The military has found itself in this predicament before. In 2013, cuts driven by the Budget Control Act of 2011 hammered the DOD, which although making up only 16 percent of federal spending bore the brunt of 49 percent of the cuts. Before that there were reductions in the 1990s, the late 1980s and late 1970s. Those came on top of the drawdowns following the Vietnam and Korean Wars and World War II.

In each of those periods of scarcity, the military services often fought among themselves for the dollars needed to preserve their warfighting capabilities.

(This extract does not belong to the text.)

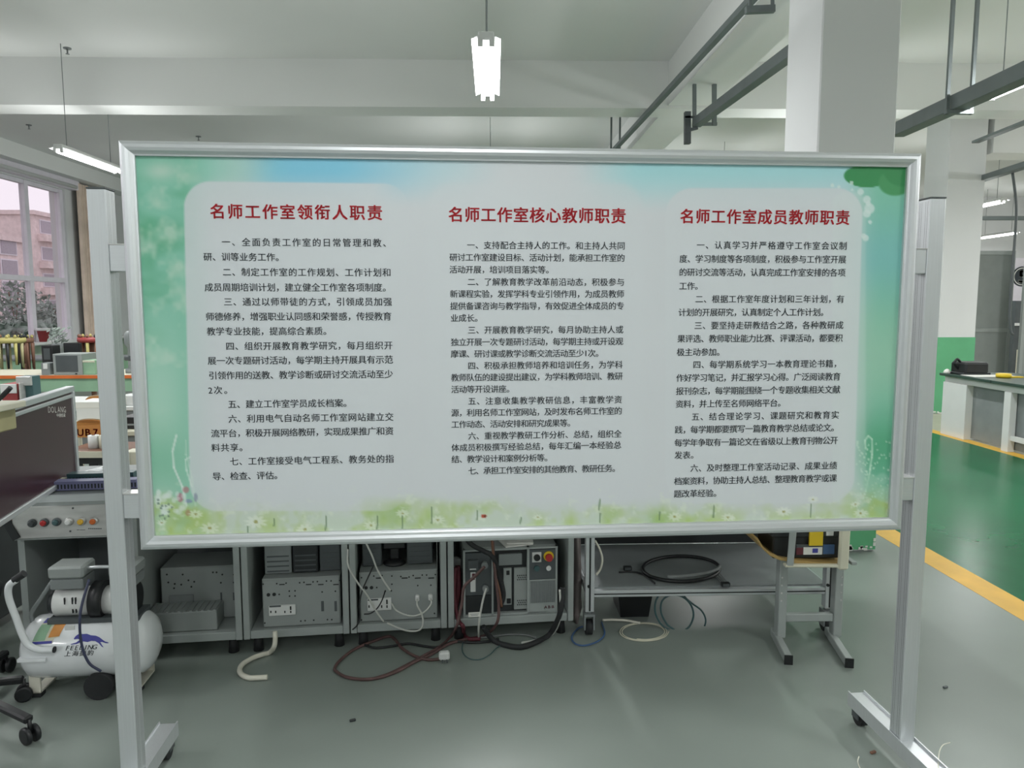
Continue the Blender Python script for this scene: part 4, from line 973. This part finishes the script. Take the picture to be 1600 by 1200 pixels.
# toolbox
b0 = SP.at(1206, 874, -.12); b1 = SP.at(1312, 874, -.12); zb_ = hs+.0075+.004; tw_ = b1[0]-b0[0]
tb = thing('toolbox', 'black toolbox with yellow latch and picture label on the school chair', 'toolbox', ((b0[0]+b1[0])/2, YC-.035, zb_))
MB().bx(-tw_/2, tw_/2, -.09, .09, 0, .10, .006).build('box_body', 'black', tb)
MB().bx(-tw_/2-.008, tw_/2+.01, -.098, .098, .092, .125, .006).build('lid', 'dark', tb)
MB().bx(-tw_/2-.004, tw_/2+.006, -.094, .094, .125, .135, .004).build('lid_rim', 'darkgrey', tb)
T2 = Plane(np.array([0, YC-.125, 0.]), 0.)
def tp2(x, y): a, z = T2.at(x, y); return a-(b0[0]+b1[0])/2, z-zb_
def tbx(x0, y0, x1, y1, m_, nm, y=-.092, d=.004):
    (a0, z0_), (a1, z1_) = tp2(x0, y1), tp2(x1, y0); return MB().bx(a0, a1, y-d, y+.003, z0_, z1_, .001).build(nm, m_, tb)
tbx(1262, 829, 1284, 851, 'yellow', 'latch', -.1, .006); tbx(1289, 827, 1301, 836, 'white', 'label', -.098, .003)
o = tbx(1243, 850, 1303, 866, 'darkgrey', 'picture_label')
tbx(1243, 855, 1254, 866, 'maroon_cable', 'picture_patch', -.0965, .001); tbx(1254, 854, 1284, 866, 'paper', 'picture_patch', -.0965, .001); tbx(1285, 850, 1303, 865, 'blue', 'picture_patch', -.0965, .001); tbx(1268, 856, 1277, 863, 'blue_ink', 'picture_patch', -.0975, .001)
# ================================================================== LOOSE CABLES ON THE FLOOR AND AT THE CABINETS
F = lambda x, y, z=.007: atz(*c6(x, y), z)
Rw = lambda x, y, o_=-.04: RP.pw(*c6(x, y), o_)
cable([Rw(975, 100, -.02), Rw(985, 250), Rw(1003, 400), Rw(1012, 500), Rw(1000, 600)]+[F(x, y) for x, y in ((930, 672), (800, 700), (700, 730), (600, 790), (500, 835), (400, 890), (290, 930), (190, 942), (90, 930), (30, 900), (12, 872), (50, 820), (130, 760), (240, 712), (340, 680), (380, 700), (420, 750), (500, 800), (580, 822), (655, 818))], .0065, 'brown_cable', 'brown mains cable looping widely over the floor to a white plug', 'mains cable', 'mains_cable')
cable([Rw(925, 255, -.05), Rw(860, 320), Rw(800, 380), Rw(788, 470), Rw(770, 560), Rw(755, 620)]+[F(x, y) for x, y in ((720, 680), (650, 745), (560, 795), (470, 845), (350, 905), (250, 938))], .0065, 'brown_cable', 'second brown cable coming down beside the controller and along the loop', 'mains cable', 'mains_cable')
cable([Rw(1400, 380, -.02), Rw(1395, 480), Rw(1375, 570)]+[F(x, y, .012) for x, y in ((1320, 668), (1240, 715), (1150, 745), (1060, 735), (980, 705))]+[Rw(915, 620)], .012, 'rubber', 'thick black hose sagging below the robot controller', 'hose', 'hose')
cable([Rw(1383, 395), Rw(1388, 500), Rw(1380, 590), F(1340, 665), F(1250, 700), F(1150, 720)], .005, 'white_cable', 'white cable hanging beside the black hose right of the controller')
cable([Rw(935, 385, -.03), Rw(915, 460), Rw(900, 540), Rw(890, 620), F(890, 690)], .0048, 'white_cable', 'white lead dropping from the controller connector with a paper tag')
cable([Rw(820, 95, .0), Rw(860, 130, .0), Rw(920, 160, -.02), Rw(975, 195), Rw(1010, 300, -.02), Rw(1040, 420, -.02), Rw(1020, 500, -.02)], .011, 'rubber', 'thick black cable arching over the top of the controller')
cable([Rw(970, 95), Rw(980, 200), Rw(990, 300), Rw(1015, 400), Rw(1030, 500)], .005, 'brown', 'brown-yellow lead hanging down in front of the circuit bay')
cable([Rw(748, 260, .05), Rw(740, 400, .04), Rw(752, 520, .03), Rw(770, 590, -.01), Rw(795, 620), F(800, 665), F(830, 695), F(900, 695)], .009, 'maroon_cable', 'dark red cable hanging in the cabinet left of the controller')
cable([Rw(762, 250, .08), Rw(765, 400, .07), Rw(745, 520, .07)], .012, 'maroon_cable', 'short dark red hose at the back beside the controller')
cable([F(900, 690), F(980, 680), F(1080, 668), F(1180, 672), F(1240, 690)], .004, 'grey_cable', 'grey cable lying in a shallow arc under the controller')
cable([F(795, 700, .004), F(790, 770, .004), F(830, 815, .004), F(900, 820, .004), F(960, 790, .004), F(1000, 750, .004), F(1060, 720, .004)], .0022, 'teal', 'thin blue-grey wire making a small bay on the floor')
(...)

Maybe the most famous Pentagon brawl was 1949’s “Revolt of the Admirals,” when the Navy squared off against the Air Force about the role of each service in the strategic nuclear deterrence mission. The crux of the fight was the Navy’s desire to keep its super carrier, while the Air Force fought to fund its strategic bomber. Sparked by downward budget on the Defense Department, the rivalry distracted focus from the military’s miserable conventional readiness, which became horribly obvious to all in 1950 in the early days of the Korean War.

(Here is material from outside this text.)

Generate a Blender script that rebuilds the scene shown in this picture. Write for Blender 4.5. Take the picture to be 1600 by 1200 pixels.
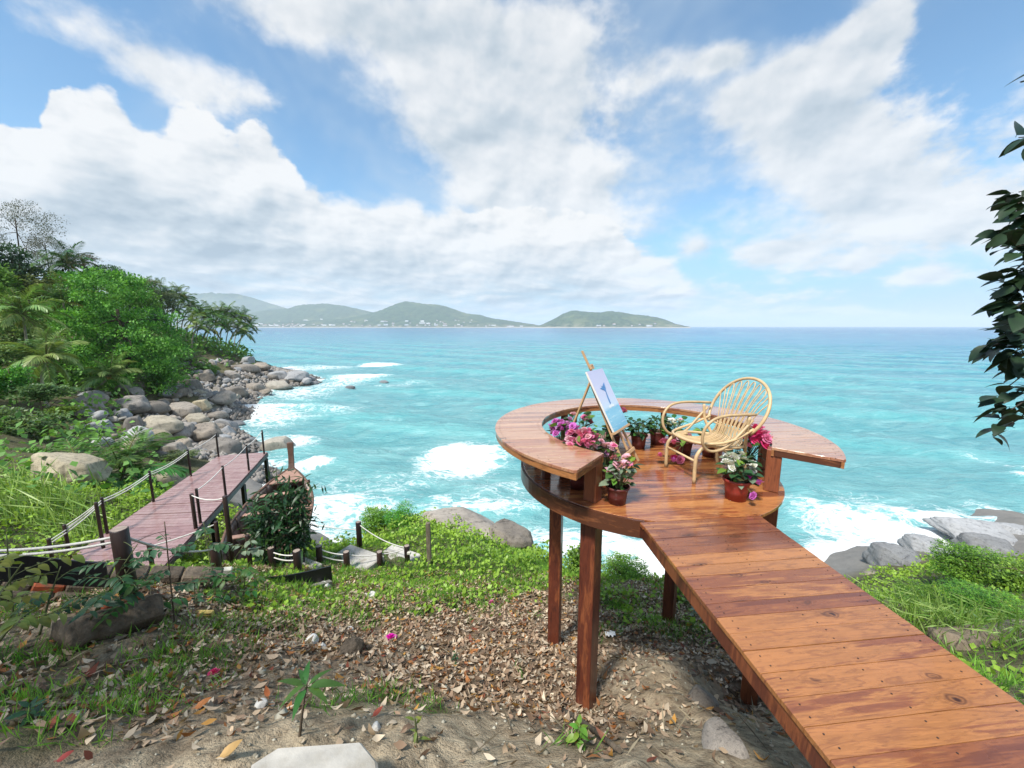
import bpy, bmesh, math, random
import numpy as np
from mathutils import Vector, Matrix, Euler, noise as mnoise

for _o in list(bpy.data.objects):
    bpy.data.objects.remove(_o)
sc = bpy.context.scene
COL = sc.collection
random.seed(7)
RNG = np.random.default_rng(11)
PI = math.pi
SEA = -12.0                      # metres below the eye; the eye is at the origin

# ------------------------------------------------------------------ camera
FPX, HZ = 600.0, 510.0           # focal length and horizon row of the 1600x1200 photograph
TH = math.atan((600 - HZ) / FPX)
cam_d = bpy.data.cameras.new('camera')
cam_d.sensor_width = 36.0
cam_d.lens = FPX / 1600 * 36.0
cam_d.clip_start = 0.05
cam_d.clip_end = 60000
cam = bpy.data.objects.new('camera', cam_d)
cam.rotation_euler = (PI / 2 - TH, 0, 0)
COL.objects.link(cam)
sc.camera = cam

# ------------------------------------------------------------------ exposure
sc.view_settings.view_transform = 'Standard'
sc.view_settings.look = 'None'
sc.view_settings.gamma = 1.0
sc.view_settings.exposure = 0.60
sc.view_settings.use_curve_mapping = False
sc.render.engine = 'CYCLES'
cy = sc.cycles
cy.max_bounces = 6
cy.diffuse_bounces = 3
cy.glossy_bounces = 3
cy.transmission_bounces = 3
cy.transparent_max_bounces = 8
cy.volume_bounces = 2
cy.use_denoising = True
cy.sample_clamp_indirect = 6

# ------------------------------------------------------------------ sun and sky
SUN_EL, SUN_AZ = math.radians(58), math.radians(215)     # azimuth clockwise from +Y
SKY_K = 0.10
w = bpy.data.worlds.new('World')
sc.world = w
w.use_nodes = True
NT = w.node_tree
NT.nodes.clear()


def pxdir(px, py):
    cx, cyy = (px - 800) / FPX, -(py - 600) / FPX
    d = np.array([cx, math.cos(TH) + cyy * math.sin(TH), -math.sin(TH) + cyy * math.cos(TH)])
    return d / np.linalg.norm(d)


def azel(px, py):
    d = pxdir(px, py)
    return math.atan2(d[0], d[1]), math.asin(d[2])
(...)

While the “Revolt” might be the most well-known example, rivalry for funding in the Pentagon becomes routine every time money gets tight.

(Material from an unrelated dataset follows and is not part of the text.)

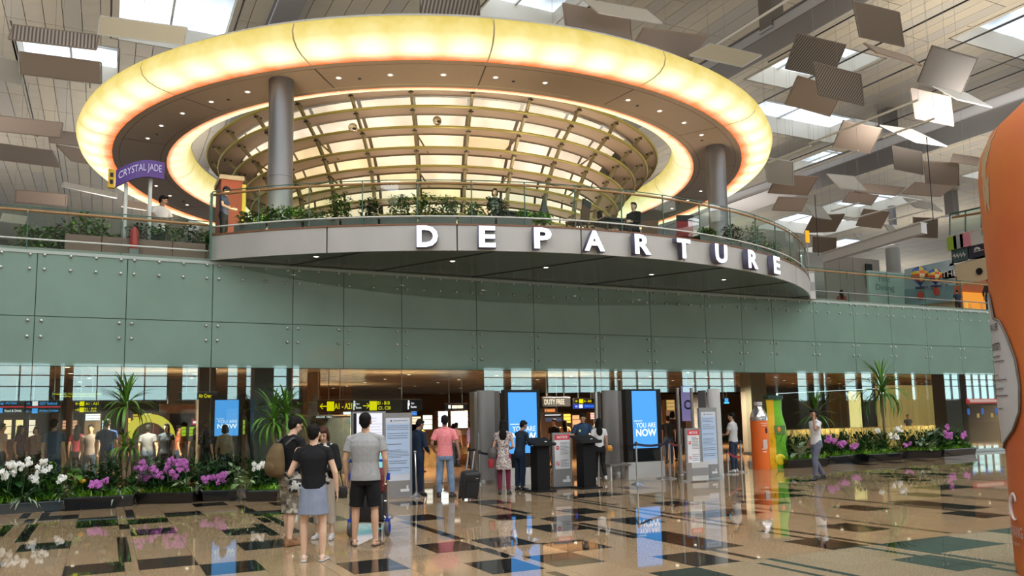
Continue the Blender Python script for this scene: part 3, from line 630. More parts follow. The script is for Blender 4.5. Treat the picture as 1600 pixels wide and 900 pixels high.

Following the 1991 Gulf War and anticipating budget fights, bitter arguments were waged about the role air power played in winning the war, and whether it was decisive on its own. This rivalry similarly diverted attention from the military procurement holiday which began in 1993 and witnessed sharp declines in equipment buys.

When there is real growth in the defense budget, services are generally able to settle inter-service disputes reasonably, allowing each branch to preserve the forces they have and conduct modest modernization programs.

Now internal tensions are again resurfacing.

Last month, only weeks after the commander of the Indo-Pacific region referred to Army efforts to field precision ground-launched missiles as “critically important,” a senior Air Force general dismissed them as “stupid.” A thinktank associated with the Air Force piled on, calling the Army’s missile initiative “needless duplication,” a point they had been making for some time

The jockeying for cash goes back further, of course. Last year, the Chief of Naval Operations, Adm. Michael Gilday, made a plea for a bigger share of the defense budget: “My service should get a larger share of the Pentagon budget at the expense of the other two. One-third, one-third, one-third … isn’t necessarily aligned with where we need to go against the pacing threat that we face.” And the Army immediately fired back with their own narrative.

Sun Tzu advised that “if the forces against you are united, separate them.” By engaging in this unhelpful interservice rivalry, the leaders of the military services are allowing those who would see their budgets reduced to defeat them in detail.

>>> The Administration’s FY 2022 Defense Budget Outline

The larger problem is not the Army’s new missiles. Nor is it that the Air Force and Army balk at giving the Navy more of their budget. No, the existential issue is a wrong-headed attempt to constrain defense spending at a time when the Pentagon is charged with being prepared to deal with an emboldened China, an aggressive Russia and a host of other issues, including new guidance for DOD to serve as a leader in fighting climate change.

To align strategy to budget, the Biden Administration must acknowledge they have placed the defense department in an untenable position and be willing to work with Congress to establish a higher defense topline. For their parts, Defense Secretary Lloyd Austin and Gen. Mark Milley, Chairman of the Joint Chiefs, must simultaneously articulate the need for sufficient resourcing while solving self-defeating rivalries before they become public.

Only with a team effort will America be prepared to respond to the threats that directly challenge our security.